Guerre commerciale Chine - États-Unis : l'instructif cas Huawei

Robin Rivaton | 16 septembre 2023

Une puissante déclaration géopolitique se cache derrière le lancement du smartphone chinois Huawei Mate 60 Pro.

Quelques nouvelles du front. Pas celui de la guerre russo-ukrainienne, mais celui de la guerre commerciale sino-américaine. La stratégie de découplage lancée par Trump, et renforcée par Biden, aboutit à des destructions réelles, mais l’économie mondialisée est obstinée, comme le montre le cas Huawei. Fin avril 2018, le département de la Justice avait ouvert une enquête sur Huawei pour déterminer si le groupe de Shenzhen, n° 3 mondial du secteur des smartphones, avait enfreint les sanctions américaines contre l’Iran en vendant ses produits à la République islamique. Cette enquête avait été suivie d’un décret présidentiel lui interdisant de vendre ses équipements de réseaux télécoms et d’acheter auprès de fabricants américains. Conséquence, ses produits, devenus incompatibles avec le système d’exploitation mobile d’Alphabet, Android, avaient disparu des rayons hors de Chine, sa part de marché dégringolant de 18 à 4 %.

En mars dernier, la société a annoncé être sortie de la crise après avoir enregistré une légère augmentation de son chiffre d’affaires annuel en 2022. Comme un symbole, les résultats ont été présentés par Meng Wanzhou, directrice financière et fille du fondateur Ren Zhengfei, qui a été détenue pendant trois ans au Canada dans le cadre des ventes à l’Iran. Pour faire face aux sanctions, l’entreprise a augmenté ses dépenses de R&D, qui atteignent désormais un quart de son chiffre d’affaires. De telles dépenses ont aidé Huawei à remplacer les composants de ses produits touchés par les sanctions commerciales américaines, Ren Zhengfei ayant évoqué la substitution de près de 13 000 pièces.

La société est devenue le fer de lance de la quête d’indépendance de la Chine dans les semi-conducteurs. En témoigne le récent lancement de son dernier smartphone, le Mate 60 Pro. L’appareil contient probablement une puce 5G de 7 nanomètres fabriquée par Smic (Semiconductor Manufacturing International Corporation). Sa sortie a coïncidé avec la visite de la secrétaire américaine au Commerce, Gina Raimondo, à Pékin, ce qui en fait une déclaration géopolitique puissante. Huawei serait même en train d’étudier comment concurrencer Nvidia et ses fameuses puces de classe A100, interdites à l’exportation en Chine.

La ligne Maginot de Biden

HiSilicon, la société de conception de Huawei, avait déjà montré, avant même les sanctions, sa volonté de rivaliser avec Apple ou Qualcomm. L’essentiel des autres composants est chinois, à l’exception de quelques cartes mémoires du sud-coréen SK Hynix. La question que se posent désormais de nombreux experts est celle de la capacité de Huawei à poursuivre dans cette voie autonome. L’entreprise serait dans l’obligation de donner des gages à l’Etat chinois pour continuer à obtenir les subventions qui lui ouvriraient le chemin vers les puces de 5 nanomètres. L’administration Biden avait essayé de construire une ligne Maginot en forçant les Néerlandais, les Allemands et les Japonais à ne plus exporter vers la Chine leurs machines de production de semi-conducteurs les plus pointues, celles de lithographie par rayonnement ultraviolet extrême (EUV). Mais les Chinois ont réussi à détourner les machines européennes à lithographie par rayonnement ultraviolet profond (DUV).
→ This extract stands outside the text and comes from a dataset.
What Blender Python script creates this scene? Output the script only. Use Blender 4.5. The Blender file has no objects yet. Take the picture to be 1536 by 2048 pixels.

Il est probable que le prochain président américain resserre les licences d’exportation pour interdire l’entretien des machines déjà installées en Chine. Ce serait un coup dur. L’industrie chinoise de fabrication de ces machines est balbutiante. La technologie à laser à fluorure de krypton de Shanghai Micro Electronics Equipment (SMEE), la réponse chinoise au néerlandais ASML, est vieille de vingt ans.

Un tel acte serait une escalade supplémentaire dans la guerre commerciale. Et les conséquences pourraient être lourdes pour les fournisseurs américains de semi-conducteurs comme Qualcomm, Texas Instruments, Western Digital, NXP ou Qorvo, tous très exposés à la Chine. Apple, qui peine à sortir de sa dépendance aux usines chinoises pour l’iPhone, risque aussi d’en faire les frais sur d’autres produits : la firme californienne teste actuellement des écrans avancés fabriqués par deux fournisseurs locaux, BOE Technology et SeeYA Technology, en vue d’une possible inclusion dans ses futurs casques de réalité mixte Vision Pro.